Just hours after landing in New York to present at this year’s Tony Awards, Stephanie J. Blockwho won the 2019 leading actress in a musical trophy for her role in “The Cher Show”—took over our Instagram account to answer your questions. The Broadway veteran, known for her performances as Trina in “Falsettos” and Elphaba in “Wicked,” covered everything from her best headshot advice to her latest venture, Stages Podcast.  

What made you decide to start a podcast, and how did you arrive upon a theme?
Thank you so much for asking about my podcast! My friend Marylee Fairbanks and I came up with a podcast, Stages Podcast. And we started the podcast because the world shut down. Marylee asked, “How are you coping? How are you dealing with all of this? How are you staying inspired and creative?” And so Stages Podcast shows that: how we deal with every stage of our life as an artist. Great interviews, and this weekend, on Sunday, it’s me, talking about my Tony experience.

You have such a powerful voice. How do you take care of it?
So I was born with a powerful voice. Thank you, God. But the caring is real, and I really don’t smoke, I drink a little, don’t go out a whole lot. I always warm up, I always cool down after I sing, I have all my many potions: entertainer’s secret, singer’s saving grace, and then my homeopathic stuff. Just take care of yourself.
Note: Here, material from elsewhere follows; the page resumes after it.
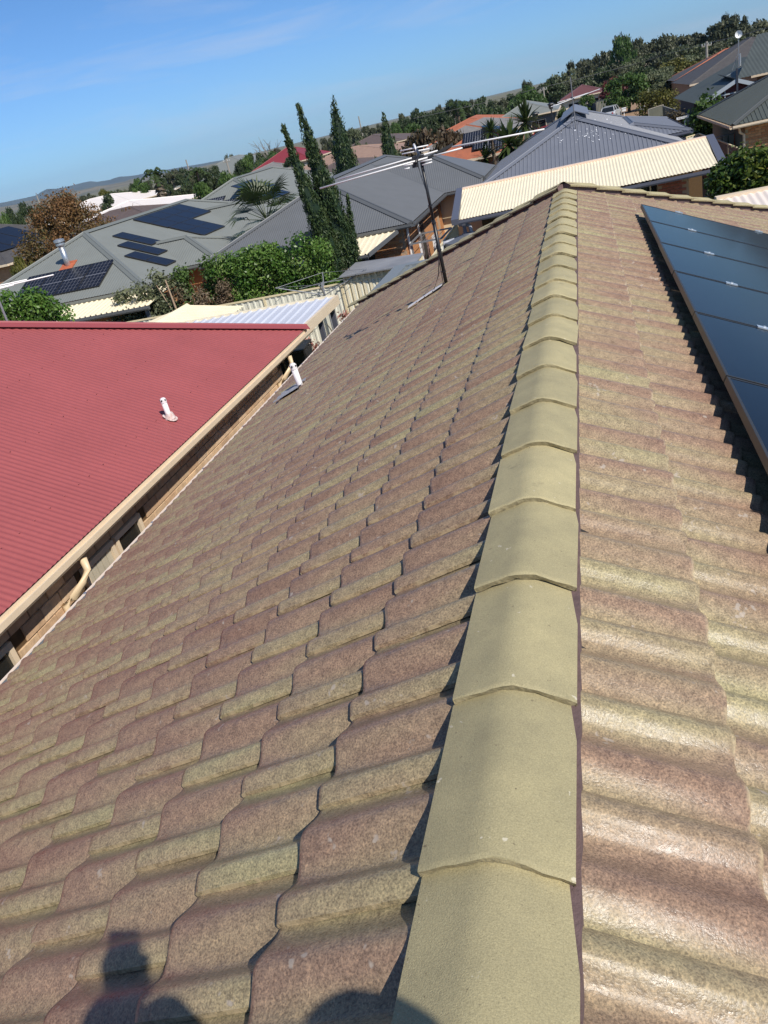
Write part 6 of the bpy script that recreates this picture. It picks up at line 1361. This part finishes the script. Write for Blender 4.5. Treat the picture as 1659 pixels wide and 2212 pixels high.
def feather_palm(k, x, y, dist, label, seed, R0, nf=16, dead=True):
    q = atd(k, x, y, dist); t = thing('feather_palm', (q[0], q[1], 0), label, 'palm'); r = random.Random(seed); top = np.array((q[0], q[1], q[2]-R0*.35))
    M().tube([(q[0], q[1], 0), top], [.28, .2], 8).make('trunk', m_bark, t)
    for i in range(nf+(6 if dead else 0)):
        dd_ = i >= nf; an = r.uniform(0, 2*pi); el = r.uniform(.1, 1.2) if not dd_ else r.uniform(-1.4, -1.0); d = np.array((cos(an)*cos(el), sin(an)*cos(el), sin(el))); m_ = M(); pts = []
        for j in range(7): s = j/6; pts.append(top+d*R0*s-np.array((0, 0, R0*.75*s*s*(1 if not dd_ else .1))))
        s = np.cross(d, (.01, .02, 1)); s /= np.linalg.norm(s)
        for j in range(6):
            w = R0*.22*sin(pi*(j+.6)/6.8); 
            for sg in (-1, 1): m_.add([pts[j], pts[j+1], (pts[j]+pts[j+1])/2+s*sg*w-np.array((0, 0, w*.6))], [(0, 1, 2)])
        m_.make('frond', L_palm if not dd_ else L_dry, t)
feather_palm('H', 272, 425, 128., 'tall feather palm with hanging dead fronds on the left skyline', 81, 3.4); feather_palm('H', 735, 408, 150., 'feather palm beside the dark mast on the left', 82, 3.4, dead=False); feather_palm('F', 262, 385, 165., 'tall palm tree above the brown roof in the middle', 83, 4.2, dead=False); feather_palm('H', 1500, 300, 135., 'light green palm behind the crimson roof', 84, 3.6, dead=False)
# leafless tree on the skyline
dq = atd('H', 1530, 135, 170.); bt = thing('bare_tree', (dq[0], dq[1], 0), 'leafless pale tree rising above the left skyline', 'tree'); bm_ = M(); r = random.Random(9)
bm_.tube([(dq[0], dq[1], 0), (dq[0], dq[1], dq[2]*.45)], [.25, .15], 6)
for i in range(9):
    e_ = np.array((dq[0]+r.uniform(-4, 4), dq[1]+r.uniform(-3, 3), dq[2]*r.uniform(.75, 1.0))); m0 = np.array((dq[0], dq[1], dq[2]*.42)); md = (m0+e_)/2+np.array((0, 0, -.4)); bm_.tube([m0, md, e_], [.10, .07, .03], 5)
    for j in range(3): e2_ = e_+np.array((r.uniform(-1, 1), r.uniform(-1, 1), r.uniform(-.2, .9))); bm_.tube([md+(e_-md)*r.uniform(.3, .8), e2_], [.05, .02], 4)
bm_.make('branches', mat('pale_branch', (.22, .20, .17), .9), bt)

# each tree of a belt is told apart by its place, counted from the left
WORDS = 'first second third fourth fifth sixth seventh eighth ninth tenth eleventh twelfth thirteenth fourteenth fifteenth sixteenth seventeenth eighteenth nineteenth twentieth'.split()
def ordinal(i): return WORDS[i] if i < 20 else ('twenty ' if i < 29 else 'thirty ')+WORDS[(i+1) % 10-1] if (i+1) % 10 else 'thirtieth'
for gname, text in ((GR, 'gum tree from the left in the grey green belt on the right skyline'), (GL, 'dull green tree from the left in the scattered left skyline belt'), (GM, 'dark skyline tree from the left between the cypresses and the street'), ('low trees under the gum belt', 'low dense tree from the left at the foot of the gum belt'), ('far row of cypress trees', 'far dark cypress from the left above the terracotta roofs')):
    L_ = [o for o in bpy.data.objects if o.get('group') == gname]
    def sx_(o):
        d = np.array(o.location)+np.array((0, 0, 4.))-CAM; return (d@cR)/(d@cF)
    for i, o in enumerate(sorted(L_, key=sx_)): o['label'] = ordinal(i)+' '+text
# ------------------------------------------------------------------ hills on the left horizon and the plain before them
def hills(name, sky, dist, depth, m, seed, foot=.35):
    r = random.Random(seed); top = [atd(k, x, y, dist) for k, x, y in sky]; n = 90; mm = M(); vs = []
    ang = [math.atan2(p[0]-CAM[0], p[1]) for p in top]; zz = [p[2] for p in top]; rows = [-1., -.72, -.45, -.22, -.08, 0., .12, .4, 1.]
    for i in range(n+1):
        a = ang[0]+(ang[-1]-ang[0])*i/n; z = float(np.interp(a, ang, zz))
        for j, t in enumerate(rows):
            d = dist+t*depth; e = (1-abs(t))**1.25; w = 1+.22*sin(i*.55+j*1.7+seed)+.15*sin(i*1.31+j*2.3) if 0 < abs(t) < 1 else 1.
            vs.append((CAM[0]+sin(a)*d/cos(0), cos(a)*d, max(-2., z*e*w) if abs(t) < 1 else -3.))
    k = len(rows); mm.add(vs, [(i*k+j, (i+1)*k+j, (i+1)*k+j+1, i*k+j+1) for i in range(n) for j in range(k-1)])
    return props(mm.make(name, m, None, True), kind='structure')
m_hill = mat('wooded_hills', (.085, .095, .065), .95, col2=(.05, .062, .045), vs=.004, fine=.25, fs=.02); m_hill2 = mat('dry_paddocks', (.23, .18, .11), .95, col2=(.075, .085, .05), vs=.003)
hills('hills', [('G', -1500, 700), ('G', -500, 640), ('G', 0, 552), ('G', 180, 515), ('G', 350, 480), ('G', 500, 435), ('G', 640, 400), ('G', 720, 372), ('G', 800, 360), ('G', 860, 336), ('G', 1050, 322), ('G', 1200, 298), ('G', 1400, 262), ('H', 300, 490), ('H', 600, 435), ('H', 850, 395), ('H', 1040, 362), ('H', 1250, 325), ('H', 1600, 270), ('F', 0, 500), ('F', 800, 330)], 9000., 2200., m_hill, 1)
hills('hills', [('G', -1500, 760), ('G', -400, 690), ('G', 0, 598), ('G', 300, 545), ('G', 600, 478), ('G', 800, 425), ('G', 1000, 385), ('G', 1200, 350), ('G', 1400, 308), ('H', 300, 525), ('H', 600, 468), ('H', 900, 412), ('H', 1250, 345), ('H', 1600, 285)], 4200., 1300., m_hill2, 2)

# ------------------------------------------------------------------ the photographer, standing on the right slope and holding the phone out
def person():
    t = thing('person', (.95, -.75, GZ-.35), 'person in dark clothes on the roof holding up the phone', 'person')
    ph = CAM-cF*.020-cU*.0
    hd = CAM+np.array((.53, -.16, -.055)); nk = hd+np.array((.02, -.03, -.20)); ch = nk+np.array((.02, -.06, -.14)); pv_ = ch+np.array((.04, -.12, -.42))
    def groundz(x): return GZ-abs(x)*tan(PA)+.03
    fl_ = np.array((.62, -.32, 0)); fr_ = np.array((1.05, -.80, 0)); fl_[2] = groundz(fl_[0])+.06; fr_[2] = groundz(fr_[0])+.06
    V, E_, Rd = [], [], []
    def v(p, r): V.append(tuple(np.array(p)-ORG[t])); Rd.append(r); return len(V)-1
    def chain(start, pts):
        a = start
        for p, r in pts: b = v(p, r); E_.append((a, b)); a = b
        return a
    right = np.array((.85, .40, 0)); right /= np.linalg.norm(right)
    c0 = v(pv_, .155); c1 = chain(c0, [(pv_*.5+ch*.5, .15), (ch, .165)]); nk_ = chain(c1, [(nk, .062), (nk*.4+hd*.6, .07)])
    hand = CAM-cF*.035-cU*.085+cR*.005
    shL = ch-right*.19+np.array((0, 0, .06)); elL = hand+np.array((-.09, -.16, -.25))
    a = chain(c1, [(shL, .068), ((shL+elL)/2, .058), (elL, .12), ((elL+hand)/2, .105), (hand, .055)])
    shR = ch+right*.19+np.array((0, 0, .06)); h2 = hand+cR*.05-cU*.02; elR = h2+np.array((.20, -.16, -.20)); chain(c1, [(shR, .068), ((shR+elR)/2, .058), (elR, .10), ((elR+h2)/2, .085), (h2, .05)])
    for hp, ft in ((pv_-right*.10, fl_), (pv_+right*.10, fr_)):
        kn = (hp+ft)/2+np.array((.02, .12, .02)); chain(c0, [(hp, .105), (kn, .068), (ft+np.array((0, -.03, .05)), .045), (ft+np.array((0, .14, -.02)), .038)])
    me = bpy.data.meshes.new('body'); me.from_pydata(V, E_, []); o = bpy.data.objects.new('body', me); COL.objects.link(o); o.parent = t
    me.materials.append(mat('dark_clothing', (.045, .05, .07), .85, var=.2, vs=12.))
    md = o.modifiers.new('skin', 'SKIN'); o.modifiers.new('sub', 'SUBSURF').levels = 2; o.modifiers['sub'].render_levels = 2
    for i, s in enumerate(me.skin_vertices[0].data): s.radius = (Rd[i], Rd[i]*(.8 if i < 4 else 1.)); s.use_root = (i == 0)
    # head with face, ears and a cap
    m_skin = mat('skin', (.50, .30, .21), .55); hm = M(); hm.ball(hd, (.076, .096, .115), 18, 12)
    fd_ = cF*np.array((1, 1, 0)); fd_ /= np.linalg.norm(fd_); rt = np.array((fd_[1], -fd_[0], 0)); hm.ball(hd+fd_*.10+np.array((0, 0, -.012)), (.014, .02, .022), 8, 6)
    for sg in (-1, 1): hm.ball(hd+rt*sg*.078+np.array((0, 0, -.005)), (.014, .02, .032), 8, 6)
    ho = hm.make('head', m_skin, t, smooth=True)
    for sg in (-1, 1): M().ball(hd+fd_*.082+rt*sg*.032+np.array((0, 0, .012)), .012, 8, 6).make('eye', mat('eye_dark', (.02, .02, .02), .3), ho, smooth=True)
    M().ob(hd+fd_*.093+np.array((0, 0, -.055)), rt*.022, fd_*.008, np.array((0, 0, .005))).make('mouth', mat('lips', (.35, .12, .10), .5), ho)
    cp2 = M(); cp2.ball(hd+np.array((0, 0, .035)), (.088, .108, .095), 18, 10); cp2.make('cap', mat('navy_cap', (.03, .035, .06), .9), t, smooth=False)
    # hand: palm, four fingers and thumb round the phone
    hnd = M(); pc_ = hand+cU*.015; hnd.ob(pc_, cR*.042, cU*.045, cF*.014)
    for k in range(4):
        b = pc_+cR*.040+cU*(.034-.022*k)+cF*.006; hnd.tube([b-cF*.012, b+cF*.012+cR*.006, b+cF*.022-cR*.012, b+cF*.022-cR*(.036-.004*k)], [.010, .0095, .0085, .007], 7)
    b = pc_-cR*.038+cU*.01; hnd.tube([b-cU*.03, b+cU*.02-cR*.008, b+cU*.05+cR*.004-cF*.008], [.013, .011, .008], 7); hnd.make('hand', m_skin, t, smooth=True)
    p = thing('mobile_phone', tuple(ph-cU*.075), 'black phone held upright by the photographer', 'phone')
    M().ob(ph-cU*.045-cF*.004, cR*.0385, cU*.078, cF*.004).make('body', m_black, p); M().ob(ph-cU*.045-cF*.0088, cR*.036, cU*.074, cF*.0004).make('screen', m_glass, p)
person()

# ------------------------------------------------------------------ the air
hb = M().box(-9500, 9500, -400, 11800, -1., 330.)
hv = bpy.data.materials.new('haze'); hv.use_nodes = True; t = hv.node_tree; t.nodes.clear()
pv = N(t, 'ShaderNodeVolumePrincipled'); pv.inputs['Color'].default_value = (.46, .68, 1., 1); pv.inputs['Density'].default_value = 4.6e-5; pv.inputs['Anisotropy'].default_value = .0
ot = N(t, 'ShaderNodeOutputMaterial'); t.links.new(pv.outputs[0], ot.inputs['Volume'])
props(hb.make('haze', hv), kind='stuff')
How do I start building my résumé? What’s the best first step for aspiring actors?
You do it by saying yes. You do it by doing community theater, dinner theater, regional theater. It truly doesn’t matter if the theater holds 15 seats or 99 seats. You show up, you meet people, you continue to work. But you have to just keep saying yes to projects. Because when you’re first starting, it’s all about the experience; it’s all about meeting someone else who can tell you about another audition along the way or someone else who might be putting together a project. You just gotta get in there and keep moving.

What’s your No. 1 piece of musical theater audition advice?
Here’s the deal: There are tons of talented people; there’s only one you. So when you walk through that door, you have to be confident, you have to be grounded, and you have to be you—not desperate you, not needy you, not pleading you, just comfortable you.

Do you have tips for narrowing down your types to three? I’m getting headshots soon?
[It’s] less about the hair [and] more about the eyes. Your eyes have to tell a story. The eyes have to stay soft and alive. Wear a denim shirt, wear a crisp white shirt, and wear something else that shows your personality. Make it clean.

What was going through your head when you won your Tony?
I was so lucky that when Audra [McDonald] called my name, I was actually in my body. I am an old workhorse, and I’ve been around this block for a while. So I was able to breathe in, take it all in, and really be in the moment. [I’m] very lucky for that.